日本は、もし下院が、女性を強制的に日本兵のための性奴隷にした戦時の政策について公式の謝罪を求める決議案を可決すれば、おそらく日米関係は長期にわたって深刻に損なわれるであろうと下院有力者たちに警告した。


日本の加藤良三駐米大使はナンシー・ペロシ下院議員(民主党・カリフォルニア)を含む有力下院議員たちに宛てた異例に露骨な書簡で、決議案の通過は両国が現在保っている深い友誼、緊密な信頼、広範な協力に対して、ほぼ間違いなく長期的で有害な効果を持つであろうと述べた。


大使は「慰安婦」達の厳しい処遇に対して日本は1993年以来繰り返し公式に謝罪してきたと述べた。「慰安婦」は第二次世界大戦前と戦中に日本政府が強制的に慰安所(妓楼)に送り込んだ、50,000から200,000名とされるアジア女性達を指す語である。


ワシントンポスト紙が入手したこの22日付の書簡はまた、米国のイラク政策の数少ない忠実な支持者であり、米国に次いで多額のイラク復興費用を負担している日本の役割を見直す可能性を示唆している。


加藤大使は書簡で「長期的かつ有害な効果」警告にすぐ続けて、米国にとってのリスクとなりうることの一例として日本が最近イラク復興支援費の支出を更に2年間延長したことを示した。


決議案は拘束力はないが8月の議会休会の前に採決されることになっている。


従軍慰安婦に関する日本の以前の謝罪に公然と逆行する安倍晋三首相の今年の発言に対して多数の議員が怒りを表明するにつれて、法案への支持が増えた。彼は日本軍がアジアの女性を強制的に売春婦にしたということを証明する文書は存在しないと述べたのである。


156名が共同提案した法案は圧倒的多数の支持をもって先月下院外交委員会で可決され、採決に至れば容易に採択されると見込まれている。


決議案の提案者であるマイケル・M・ホンダ下院議員(民主党・カリフォルニア)は、大使の書簡はロビー活動のこけ脅しに過ぎないと一蹴し、「これが外交的にも通商上も日米関係を損なうことはないだろう」と語った。


日系アメリカ人として第二次世界大戦コロラド強制収容所に送られたホンダ議員(66)は、米国が日系市民に強制収容を謝罪したと同様に、日本は従軍慰安婦に関する自らの行為に対して公式に謝罪すべきだとして、「もし安倍氏慰安婦に強制がなかった可能性を言い張るなら、私は正式に謝罪したとは見なさない」と述べた。

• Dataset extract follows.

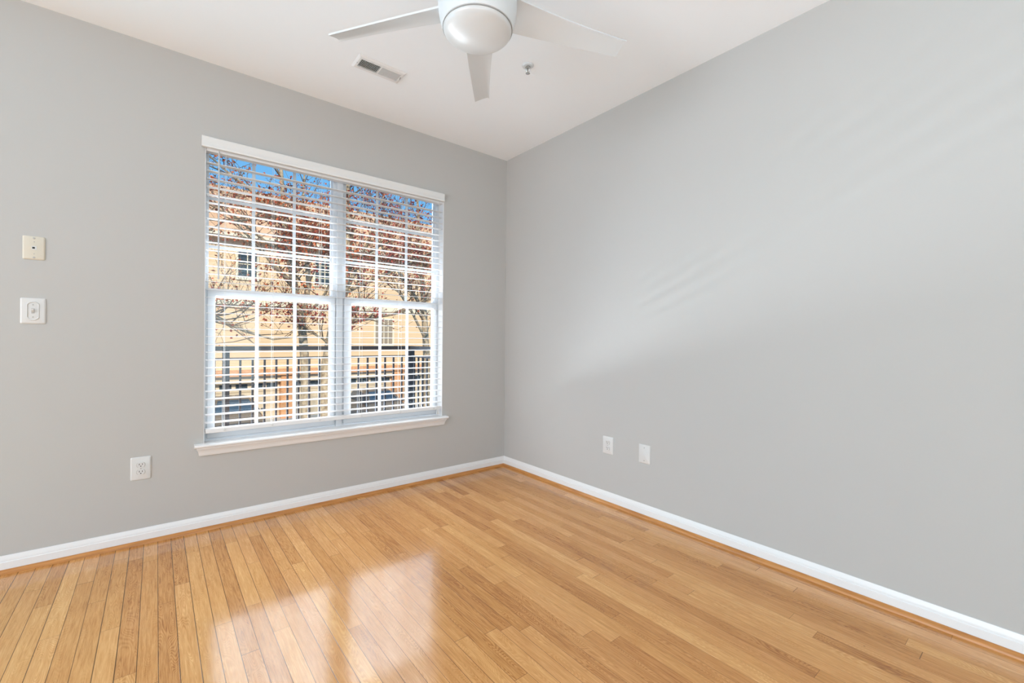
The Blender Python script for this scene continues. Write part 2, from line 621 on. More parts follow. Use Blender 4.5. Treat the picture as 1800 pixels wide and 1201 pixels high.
def sash(x0, x1, z0, z1, y0, y1, l, r, b, t, hs, label):
    m = ring(MB(), x0, x1, z0, z1, y0, y1, l, r, b, t)
    s = part(m, 'sash', VINYL, win, bevel=0.004)
    s['label'] = label
    gx0, gx1, gz0, gz1 = x0 + l, x1 - r, z0 + b, z1 - t
    yc = (y0 + y1) / 2
    part(panel(gx0 - 0.004, gx1 + 0.004, gz0 - 0.004, gz1 + 0.004, yc + 0.006), 'pane', GLASS, s)
    g = MB()
    for k in (1, 2):
        xc = gx0 + (gx1 - gx0) * k / 3
        g.box((xc - 0.0095, yc - 0.005, gz0), (xc + 0.0095, yc + 0.001, gz1))
    for zc in hs:
        g.box((gx0, yc - 0.0045, zc - 0.0095), (gx1, yc + 0.0005, zc + 0.0095))
    part(g, 'grille', VINYL, s)


sash(-2.222, -1.4785, MR1 - 0.05, 2.268, UY0, UY1, 0.014, 0.010, 0.05, 0.012, (1.683, 1.977), 'upper sash on the left')
sash(-1.403, -0.6575, MR1 - 0.05, 2.268, UY0, UY1, 0.010, 0.014, 0.05, 0.012, (1.683, 1.977), 'upper sash on the right')
sash(-2.214, -1.470, WZ0 + 0.045, MR1, LY0, LY1, 0.040, 0.036, 0.055, 0.045, (), 'lower sash on the left')
sash(-1.408, -0.664, WZ0 + 0.045, MR1, LY0, LY1, 0.052, 0.034, 0.055, 0.045, (), 'lower sash on the right')
# stool and apron
SX0, SX1 = -2.279, -0.604
sp_ = [(0.070, 0.485), (0.070, 0.508), (-0.036, 0.506), (-0.0425, 0.503), (-0.045, 0.497), (-0.0425, 0.490), (-0.036, 0.487)]
st = MB().loft([[(WX0 + 0.005, min(y, 0.07), z) for y, z in sp_], [(WX1 - 0.005, min(y, 0.07), z) for y, z in sp_]])
st.loft([[(SX0, min(y, -0.0005), z) for y, z in sp_], [(WX0 + 0.005, min(y, -0.0005), z) for y, z in sp_]])
st.loft([[(WX1 - 0.005, min(y, -0.0005), z) for y, z in sp_], [(SX1, min(y, -0.0005), z) for y, z in sp_]])
part(st, 'stool', TRIM, win, smooth=True)
ap = [(0.0, 0.487), (-0.030, 0.487), (-0.030, 0.479), (-0.025, 0.472), (-0.019, 0.462), (-0.016, 0.450), (-0.014, 0.440), (-0.010, 0.436), (0.0, 0.436)]
apm = MB().loft([[(-2.246 + y * 0.75, y, z) for y, z in ap], [(-0.637 - y * 0.75, y, z) for y, z in ap]])
part(apm, 'apron', TRIM, win, smooth=True)

# ------------------------------------------------------------------ blind
bl = empty('window_blind', (-1.4375, 0.0, 2.3), 'white wide slat blind let down with open slats in front of the window', 'blind')
BX0, BX1 = -2.229, -0.646
vp = [(-0.004, 2.238), (-0.004, 2.300), (-0.018, 2.302), (-0.025, 2.297), (-0.027, 2.288), (-0.024, 2.278), (-0.024, 2.254), (-0.027, 2.247), (-0.025, 2.238)]
vm = MB().loft([[(-2.252, y, z) for y, z in vp], [(-0.649, y, z) for y, z in vp]])
part(vm, 'valance', VALANCE, bl, smooth=True)
part(MB().box((BX0, 0.004, 2.225), (BX1, 0.052, 2.272)), 'headrail', SLAT, bl, bevel=0.003)
sl = MB()
TILT = radians(3.0)
NS, P0, PIT = 34, 0.622, 0.0466
ZS = [P0 + k * PIT for k in range(NS)]
for z in ZS:
    yc, hw, ht = 0.027, 0.025, 0.0014
    sec = []
    for (u, v) in [(-hw, -ht), (-hw, ht), (0, ht + 0.0008), (hw, ht), (hw, -ht), (0, -ht + 0.0008)]:
        sec.append((yc + u * cos(TILT) - v * sin(TILT), z + u * sin(TILT) + v * cos(TILT)))
    sl.loft([[(BX0 + 0.004, y, zz) for y, zz in sec], [(BX1 - 0.004, y, zz) for y, zz in sec]])
part(sl, 'slats', SLAT, bl)
part(MB().box((BX0 + 0.003, 0.004, 0.561), (BX1 - 0.003, 0.050, 0.588)), 'bottom_rail', SLAT, bl, bevel=0.004)
LADX = (-2.130, -1.872, -1.583, -1.300, -1.000, -0.715)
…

決議案が「明確で疑問の余地のない謝罪」を要求していることは日本で盛んに大きく報道され大衆を怒らせた。金銭と年金のスキャンダルで、就任1年も経たずに支持率が30%を割り込んだ安倍氏にとって、この件は更なる困惑の種として今ものしかかっている。


一部の世論調査の結果は、7月29日の選挙で安倍氏を総裁とする自由民主党参議院の主導権を失う可能性を示している。選挙の前に安倍氏を困らせないように、慰安婦決議案の採択を選挙後に持ち越すことで下院の主要議員が合意したとホンダ議員は語った。


この問題に詳しい米政府当局者によると、日本政府はワシントンでのロビー活動によって、慰安婦問題についての安倍氏の発言は一政治家の遺憾な勇み足であって、1993年に始まった政府の一連の謝罪を廃棄するものではないと見るよう、下院議員を説得しようとしている。


4月の訪米のとき、安倍氏は慎重な言い回しで慰安婦がおかれた「極めて厳しい状況」に対して正式な謝罪を行ったが、日本政府の関与を示す文書による証拠はないとの立場は撤回しなかった。


米国議会調査局の昨年の報告によると,日本政府は以前の調査で慰安所の設置と女性の補充への日本軍の関与を示す100件以上の文書を開示している。


ジョージタウン大学の教授で2005年まで国家安全保障会議アジア上級部長であったマイケル・グリーン氏によれば、大使書簡は決議案によってこうむる国内の打撃をどう軽減するかについての日本政府内での激しい議論を承けたものであった。決議案をつぶすために議員に圧力をかけるようブッシュ政権を説得するのに失敗した後、攻撃的文言のこの書簡を書くことを決定したようだとグリーン氏は語った。


日米の日本政治の専門家数名の見方では、従軍慰安婦に関する安倍氏の今年の見解は、戦時の日本の行為に関する懺悔表明の外国からの要求に抵抗し憤激している、政権政党内の保守・新国家主義的な彼の支持母体に迎合しようとしたもののようである。